After reviewing the relevant decisions, Lamb concluded that there is no "process requirement" in a Sec. 253 merger - neither a board recommendation nor approval of the board of the subsidiary is necessary - and therefore there's no reason to evaluate such a transaction under the entire fairness standard.  (Indeed, in his words, doing so would "gut the short-form merger statute of its meaning.")  Rather, Lamb concluded, the stockholders' sole remedy in such a merger, absent fraud or some other illegality, is appraisal.

The second issue raised by the UXC decision is whether there's an obligation to obtain a bring-down opinion from an investment banker when it is alleged that the deal's fixed exchange ratio is no longer fair because of market changes after delivery of the formal fairness opinion.

As Lamb noted:  "The evidence at trial made clear that full bring-down opinions are the exception, not the rule.  Naturally, changes between the date of a fairness opinion and the date of the merger completion can be so great as to render an earlier fairness opinion unreliable."  Quoting Chancellor William Allen's decision in Behrens v. United Investors Management Co., Lamb wrote:  "Perhaps some set of intervening changes in public markets would be such as to require diligent directors to, in effect, say 'How could it be that the deal we earlier negotiated is still fair to the minority?'"

In this case, however, the court found that there was "no proof that the Special Committee or Unocal affirmatively closed its eyes to relevant information. "

While both the Unocal and Behrens decisions involved a short-form merger (cashing out the minority), the discussion on this point appears to be equally apt for long-form mergers, which are governed by Sec. 251.
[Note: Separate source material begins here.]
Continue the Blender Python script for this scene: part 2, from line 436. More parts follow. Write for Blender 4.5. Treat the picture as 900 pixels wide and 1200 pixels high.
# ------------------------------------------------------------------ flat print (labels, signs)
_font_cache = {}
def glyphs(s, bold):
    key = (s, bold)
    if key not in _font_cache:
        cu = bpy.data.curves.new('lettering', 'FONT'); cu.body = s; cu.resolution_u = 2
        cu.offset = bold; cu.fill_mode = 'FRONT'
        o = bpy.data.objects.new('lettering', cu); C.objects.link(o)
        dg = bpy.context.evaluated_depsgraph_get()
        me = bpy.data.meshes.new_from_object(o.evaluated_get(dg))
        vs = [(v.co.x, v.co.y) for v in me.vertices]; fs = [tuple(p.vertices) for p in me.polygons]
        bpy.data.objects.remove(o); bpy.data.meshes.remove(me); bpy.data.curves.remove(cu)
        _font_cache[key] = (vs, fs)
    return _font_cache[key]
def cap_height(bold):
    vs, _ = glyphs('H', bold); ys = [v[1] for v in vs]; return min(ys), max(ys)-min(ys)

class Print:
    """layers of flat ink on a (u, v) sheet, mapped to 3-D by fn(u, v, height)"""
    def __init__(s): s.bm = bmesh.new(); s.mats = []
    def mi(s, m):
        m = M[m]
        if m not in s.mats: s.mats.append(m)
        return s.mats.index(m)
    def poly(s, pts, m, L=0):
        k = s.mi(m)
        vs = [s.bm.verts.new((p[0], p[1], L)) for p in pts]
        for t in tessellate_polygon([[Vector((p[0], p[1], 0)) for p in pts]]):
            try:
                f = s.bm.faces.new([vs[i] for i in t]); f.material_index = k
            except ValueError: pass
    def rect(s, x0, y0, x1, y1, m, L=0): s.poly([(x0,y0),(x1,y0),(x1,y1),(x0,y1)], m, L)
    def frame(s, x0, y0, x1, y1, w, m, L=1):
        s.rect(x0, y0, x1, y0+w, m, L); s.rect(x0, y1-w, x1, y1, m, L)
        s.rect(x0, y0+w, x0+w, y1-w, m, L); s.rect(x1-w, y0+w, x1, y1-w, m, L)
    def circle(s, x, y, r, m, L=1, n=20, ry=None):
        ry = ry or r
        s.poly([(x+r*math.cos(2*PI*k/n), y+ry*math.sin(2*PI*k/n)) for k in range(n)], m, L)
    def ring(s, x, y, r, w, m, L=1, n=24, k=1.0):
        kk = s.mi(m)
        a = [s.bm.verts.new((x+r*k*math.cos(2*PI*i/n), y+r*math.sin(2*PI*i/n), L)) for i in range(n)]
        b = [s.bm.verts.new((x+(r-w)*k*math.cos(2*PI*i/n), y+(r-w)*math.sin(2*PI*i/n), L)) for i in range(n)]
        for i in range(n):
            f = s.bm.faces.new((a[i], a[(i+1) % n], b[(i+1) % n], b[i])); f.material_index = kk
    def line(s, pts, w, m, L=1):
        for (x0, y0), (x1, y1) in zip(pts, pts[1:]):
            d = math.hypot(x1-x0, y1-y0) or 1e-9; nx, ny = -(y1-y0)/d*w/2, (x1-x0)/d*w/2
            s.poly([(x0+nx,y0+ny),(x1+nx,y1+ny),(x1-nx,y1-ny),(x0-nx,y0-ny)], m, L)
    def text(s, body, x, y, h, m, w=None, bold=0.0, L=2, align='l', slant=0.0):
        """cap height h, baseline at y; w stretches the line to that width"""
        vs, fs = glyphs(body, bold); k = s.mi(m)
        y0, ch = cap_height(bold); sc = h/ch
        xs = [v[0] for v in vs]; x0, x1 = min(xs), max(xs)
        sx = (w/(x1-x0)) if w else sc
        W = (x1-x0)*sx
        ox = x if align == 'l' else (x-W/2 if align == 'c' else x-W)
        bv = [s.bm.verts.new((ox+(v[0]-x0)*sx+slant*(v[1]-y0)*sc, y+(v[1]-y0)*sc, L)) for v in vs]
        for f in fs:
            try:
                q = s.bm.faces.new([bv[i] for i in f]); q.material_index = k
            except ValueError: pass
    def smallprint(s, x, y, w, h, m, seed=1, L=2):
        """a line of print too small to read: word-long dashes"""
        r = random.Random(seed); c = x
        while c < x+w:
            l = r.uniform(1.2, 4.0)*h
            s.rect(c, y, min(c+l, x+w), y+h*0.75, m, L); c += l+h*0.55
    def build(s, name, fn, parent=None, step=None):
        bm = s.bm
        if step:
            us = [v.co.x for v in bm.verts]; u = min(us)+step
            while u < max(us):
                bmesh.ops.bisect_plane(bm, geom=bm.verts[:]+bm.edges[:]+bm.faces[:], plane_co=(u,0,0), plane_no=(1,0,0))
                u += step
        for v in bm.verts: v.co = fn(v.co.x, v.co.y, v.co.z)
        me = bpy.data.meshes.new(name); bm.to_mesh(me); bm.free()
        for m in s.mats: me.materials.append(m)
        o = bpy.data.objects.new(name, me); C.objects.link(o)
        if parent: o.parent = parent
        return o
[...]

Now that Delaware law permits parties to a merger to include a "force the vote" provision, the state courts appear poised to pay much closer attention to whether a board's decision to recommend a transaction - or later change its recommendation - results from an informed process.  In reaching an informed decision, the board's ability to rely upon a current fairness opinion often may be critical.  One can easily posit a number of circumstances (for example, a dramatic decrease in the market price of an acquirer's stock in a transaction that involves a fixed exchange ratio) where a court might conclude that a board's decision to maintain its recommendation was not informed, absent a bring-down opinion.

Lamb's analysis is consistent with our advice that, where circumstances change between the initial delivery of the fairness opinion and the stockholders meeting, the board must: (i) investigate what impact, if any, such changes have on the deal; (ii) decide whether, in light of such changes, the board should seek a bring-down opinion from its investment banker; and (iii) then decide, if whether it is appropriate for the board to maintain, change or withdraw its recommendation.  If the board takes these steps, then a Delaware court should defer to its decision to maintain or change its recommendation.